The war is over and now, finally, so is the tax that funded it.

But the Spanish-American War was over 108 years ago, and the Treasury Department just announced last week it would no longer try to collect the phone tax Congress passed to pay for it.

The tax was first levied in 1898 on long-distance telephone calls. It was another of Washington’s attempts to hit the rich because they were the only ones who could afford such calls back then.

But since technological advancements have made phones and long-distance calling cheap, nearly everyone pays the tax, roughly 3 percent of their monthly telephone bills. (It was temporarily hiked to 10 percent to help cover the costs of the Vietnam War.)
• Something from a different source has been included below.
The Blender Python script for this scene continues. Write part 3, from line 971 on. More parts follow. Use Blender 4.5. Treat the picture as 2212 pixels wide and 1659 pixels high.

Following elimination of the tax, taxpayers will receive a refund of about $13 billion that has been collected on long-distance calls made since March 2003.

Putting it in broader perspective, the telephone tax was a fitting candidate for elimination because it violates some of the fundamental tenets of a good tax system.

First, it wasn’t transparent. Who knew they were paying it? Transparency is important because Americans need to know what they are paying in taxes—and why.

Second, the telephone tax was created as a temporary assessment. There is nothing inherently wrong with a temporary tax to address some compelling national purpose. But as this tax demonstrates, Congress doesn’t seem to understand what the word “temporary” means. Until Congress can live up to its agreements, Americans shouldn’t support temporary taxes.

So say goodbye to this monstrosity, and let’s take the next step towards implementing a 21st century tax system.